In the subsequent two years, the musical has not only been retitled, Strouse says; it's been scaled down and undergone a major alteration in tone. When it opened in Washington, he recalls, "We knew right away we had done something that was wrong. We had made a mockery of it, where we hadn't meant to."

The composer was hedging his bets before the Chicago opening, commenting, "If we're not successful, I would say this is the end of it." But the new production has drawn encouraging reviews, and now he acknowledges that plans are under way to bring it to New York, possibly as soon as the end of this season. "We definitely have a 'tomorrow' spirit," he says.

Meanwhile, two other Strouse shows also have resurfaced in new forms. "Rags," his short-lived 1986 musical about the immigrant experience, was produced at New York's Jewish Repertory Theater in December, and there is interest in taking it on the road. And one of his hits, "Golden Boy," has been newly adapted by playwright Leslie Lee. Productions have been staged in Connecticut and Florida, and a New York workshop is planned. "I was so encouraged I wrote six or seven new songs," Strouse says.

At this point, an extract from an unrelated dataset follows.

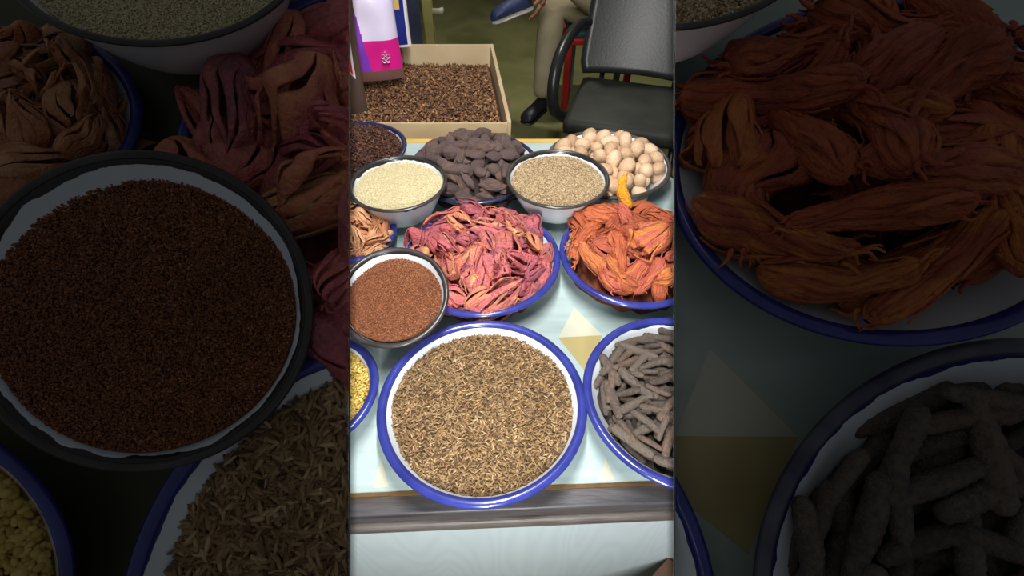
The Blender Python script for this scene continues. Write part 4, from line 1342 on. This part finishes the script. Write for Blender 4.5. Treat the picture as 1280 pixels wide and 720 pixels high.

But the composer isn't merely reworking old shows these days. He's also collaborating with Hal David (lyricist of "Promises, Promises") on a new musical called "Times Square." Based on a Damon Runyon story, it is projected to open in London this summer.

Nor has he forsaken his roots in "serious" music. Even though one of his best-known songs is a pop tune -- "Those Were the Days," the theme song for "All in the Family" -- he's also composed several operas and is working on a new one. In addition, his ballet "Tunes" is part of this season's repertory at Seattle's Pacific Northwest Ballet.

Considering his recent track record with musicals, it's easy to wonder how Strouse maintains the will to keep writing. "The best answer is I was trained as a composer. I had very good teachers, and somewhere I was infused with the idea of connecting notes, and it's still a preoccupation," he explains. "I like to think of myself as a musician who wants to be better."